Bref, Marc pousse les chrétiens à aller de l’avant vers le monde. Le récit de la tempête apaisée (Mc 4,35-41) est très clair sur ce point.
Marc aujourd’hui
Il serait bon, dans les circonstances que nous connaissons, de réactualiser l’esprit de l’évangile selon Marc. Ne nous faisons pas d’illusions : le « Règne de Dieu » ne surviendra pas de façon magique, ni dans la société, ni dans l’Eglise. Les difficultés que nous subissons et, plus globalement, la formidable poussée de l’histoire et la démocratisation accélérée des mentalités doivent nous faire passer à un autre mode de « vivre ensemble ». Il convient d’honorer à sa juste valeur le souffle qui se répandra (et qui se répand déjà) sur l’ensemble du peuple chrétien.
C’est à l’imagination et à l’audace que l’Église est appelée dans tous les domaines, pas simplement au plan « religieux ». Retrouver l’essentiel dans nos démarches, comme le Christ de St Marc nous y invite, consiste à œuvrer en actualisant sa dynamique dans tous les secteurs où travaillent les chrétiens. L’« aggiornamento » de l’Eglise ad intra et ad extra n’est pas une simple notion du passé conciliaire, comme si l’Esprit créateur avait déserté le monde de ce temps.
A nous de choisir entre la peur qui engendre l’immobilisme et la foi qui nous invite à collaborer envers et contre tout au projet de Dieu. Pour poursuivre la réflexion :
– J. HERVIEUX, L’Evangile de Marc, Commentaire pastoral, Bayard-Novalis, 1991.
– M. QUESNEL, Comment lire un évangile : saint Marc, Seuil, 1984.
– J.M. BABUT, Actualité de Marc, Lire la Bible, Cerf, Paris, 2002.
– J.M. BABUT, Pour lire Marc : mots et thèmes, Cerf, Paris, 2004
– A. COUTURE et F. VOUGA, La présence du Royaume. Une nouvelle lecture de l’évangile de Marc, Genève 2005.
Méditer avec Marc
Dans notre diocèse, le Père Eric Tiberge de la Communauté du Chemin Neuf qui s’intéresse beaucoup à l’évangile de Marc, lui consacre un cycle lors des mardis « grands déserts » au Carmel de Mehagne. Les prochaines rencontres: l’endurcissement du cœur (08/12); la guérison de l’aveuglement (19/01/2021); le combat spirituel (16/02); le chemin du disciple (13/04); la deuxième conversion (08/06).
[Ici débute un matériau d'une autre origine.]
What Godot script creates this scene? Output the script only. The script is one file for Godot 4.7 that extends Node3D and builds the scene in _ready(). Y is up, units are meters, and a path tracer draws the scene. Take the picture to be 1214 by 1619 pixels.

Ce parcours dans l’Evangile de Marc aborde quatre questions importantes:
– Pourquoi est-ce si difficile de rester fidèle à notre temps de prière quotidien ?
– Comment trouver du ‘goût’, de la saveur, à l’écoute de la Parole de Dieu ?
– Quel est l’enjeu de nos combats spirituels à la suite du Christ ?
– Comment entrer dans le ‘Royaume’ pour vivre un dialogue intime avec Dieu ?
Une journée de ‘désert’ au Carmel de Mehagne commence par l’office à 9h et se terminera par l’Eucharistie à 12h. La rencontre (2h30) avec l’Evangile se déroule selon ce schéma : topo (45’), prière personnelle ou travail biblique (45’) suivi d’un deuxième enseignement de reprise (45’).
En raison de la pandémie actuelle, le prochain « grand désert » aura lieu sur internet, YouTube (Carmel de Mehagne). Cette approche ‘narrative’ de l’Évangile de Marc s’articulera autour de quatre piliers: lecture continue – prière personnelle – travail biblique – enseignement.